For an award of attorney's fees under some statutes you must show more than that you are a prevailing party.  For example, under both the Federal 7 and New York State 8 Equal Access to Justice Acts (EAJA) you must show that the position of the federal or state agency was not “substantially justified" and that your client meets certain financial requirements in order to be awarded attorney’s fees.

Contemporaneous Time Records

Keeping detailed, accurate and contemporaneous records of the time that you spent on a case is critical to obtaining an award of attorney's fees. Except in extraordinary circumstances, an application for attorney’s fees must be supported by contemporaneously maintained time records or the application should be denied.  Scott v. City of New York, 626 F.3d 130 (2d Cir. 2010).  Time sheets should identify each entry by date, nature of the activity (including which issue or claim it related to, if appropriate), and amount of time spent. New York State Ass'n for Retarded Children, Inc. v. Carey, 711 F.2d 1136, 1147 (2d Cir. 1983).

PRACTICE TIP:  Write time entries so that they have the activity performed [legal research] and the topic [re: preliminary injunction standard], and if they are preformed with others the names of the others, so the time entries are understandable. 9 Another Example:  the activity performed [Edit and Review] what [Mike’s draft of the statutory argument]. The Western New York Law Center’s TIME system and many commercial billing systems ask for both an activity and object of that activity in template form, and if the activity is performed with others like e-mail or telephone call, have a blank for the name(s) as well .

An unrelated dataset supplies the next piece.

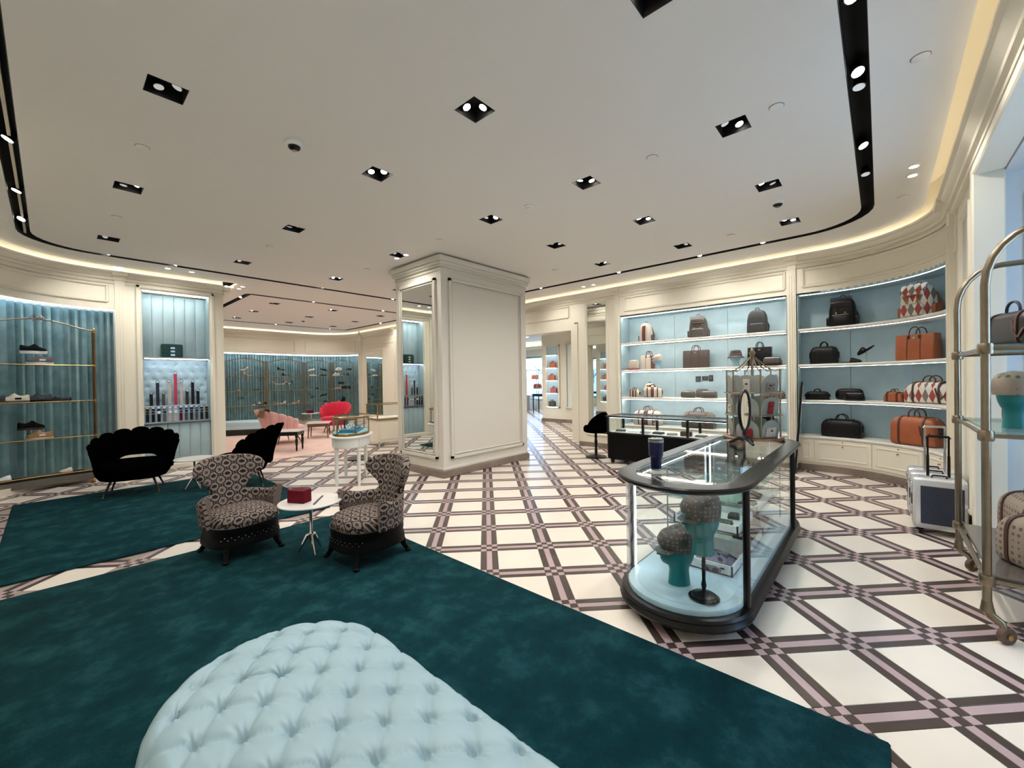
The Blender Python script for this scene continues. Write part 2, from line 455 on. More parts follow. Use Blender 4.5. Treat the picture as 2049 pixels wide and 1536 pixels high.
# pink carpet of the shoe room lies on the tiles
g = G().prism([(2.5, 9.05), (4.0, 8.95), (5.6, 9.6), (6.6, 10.8), (7.0, 12), (7.0, 15.6), (6.4, 16.1), (2.3, 16.1), (2.3, 10.1)], .001, .012)
tag(obj('area_carpet', g, mat('blush_carpet', (222, 190, 178), .95, var=.06, vscale=3, bump=.2, bscale=300), smooth=0), 'large blush pink carpet covering the floor of the shoe room', 'carpet')

# ---------------------------------------------------------------- ceiling
cut = G(); FIX = []
for u in (.55, 2.11, 3.65, 5.02, 6.38):
    for v in (.86, 2.21, 3.57, 5.6, 7.71):
        if 4 < u < 6.2 and 5 < v < 6.5: continue
        if (u, v) in ((.55, .86), (.55, 2.21)): pass
        FIX.append((u, v, 0))
for u in (3.7, 5.15, 6.58):
    for v in (11.1, 12.64, 14.19): FIX.append((u, v, 1))
FH = .107
for u, v, r in FIX: cut.box(u - FH, u + FH, v - FH, v + FH, 3.3, 3.6)
def rrect(x0, x1, y0, y1, r, n=8):
    return arc(x1 - r, y0 + r, r, -90, 0, n) + arc(x1 - r, y1 - r, r, 0, 90, n) + arc(x0 + r, y1 - r, r, 90, 180, n) + arc(x0 + r, y0 + r, r, 180, 270, n)
def ringprism(g, out, inn, z0, z1):
    n = len(out); R = []
    for P, z in ((out, z0), (inn, z0), (inn, z1), (out, z1)): R.append([(x, y, z) for x, y in P])
    R.append(R[0]); return g.loft(R, cap=False)
TR = [((-.26, 7.19, .04, 8.76), .75), ((2.86, 7.46, 10.24, 15.0), .12)]
TW = .12
for (x0, x1, y0, y1), r in TR:
    ringprism(cut, rrect(x0, x1, y0, y1, r), rrect(x0 + TW, x1 - TW, y0 + TW, y1 - TW, max(r - TW, .01)), 3.3, 3.6)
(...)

When keeping your time avoid Block Billing (i.e., combining several activities that took place on a single day into a single time entry that merges all the time for disparate tasks).  See e.g., Welch v. Metropolitan Life Ins. Co., 480 F. 3d 942, 948 (9th Cir. 2007).  Wise v. Kelly, 620 F. Supp. 2d 435, 450 (S.D.N.Y. 2008).

Next Issue: How to Calculate a Reasonable Fee and Develop the Fee Motion


1   Scott Rosenberg, General Counsel, The Legal Aid Society, prepared a chart listing the most common Federal and New York statutes that permit an award of attorney's fees to a successful litigant for the Attorney’s Fees Substantive Law and Practice Session at the 2010 NYSBA Legal Services Partnership Conference.  See

2  The standards used in cases under § 1988 are generally applicable to all Federal statutes awarding attorney’s fees to prevailing parties.  Hensley, 461 U.S. at 433 n.7.
3   The burden is higher when a defendant is prevailing party, s/he can recover fees only if plaintiff’s action was “frivolous, unreasonable, or without foundation, even though not brought in subjective bad faith.”  Christiansburg Garment Co. v. EEOC, 434 U.S. 412, 421 (1978) (Title VII), made applicable to §1988 fees in Hughs v. Rowe, 449 U.S. 514-15 (1980).
4   The success must be on the ultimate merits of the lawsuit. It cannot just be on an evidentiary or procedural issue, Hanrahan v. Hampton, 446 U.S. 754, 758-59 (1980) (obtaining reversal of judgment directing verdict against plaintiffs is not prevailing on the merits).  But if case is brought for purpose of obtaining procedural relief, then success on procedural claims will make plaintiff a prevailing party.  See J.G. v. Board of Education of the Rochester City School Dist., 648 F. Supp. 1452 (W.D.N.Y. 1986), aff’d in relevant part, 830 F.2d 444 (2d Cir. 1987).
5   Maher v. Gagne, 448 U.S. 122, 129 (1980); Koster v. Perales, 903 F.2d 131, 134-35 (2d Cir. 1990).
6   Despite this dicta, Voluntary Dismissals under Fed.R.Civ.P 41(a) may not pass muster if this issue reaches the Supreme Court. Voluntary Dismissal is a less than ideal choice for the form of the settlement if you plan to move for attorney’s fees as a prevailing party.  It is far better to avoid the issue by simply refusing to agree to Voluntary Dismissal and insist on an Order incorporating the terms of the settlement.
7   28 U.S.C. § 2412.
8   N.Y.C.P.L.R §§ 8601(a) and 8602(d).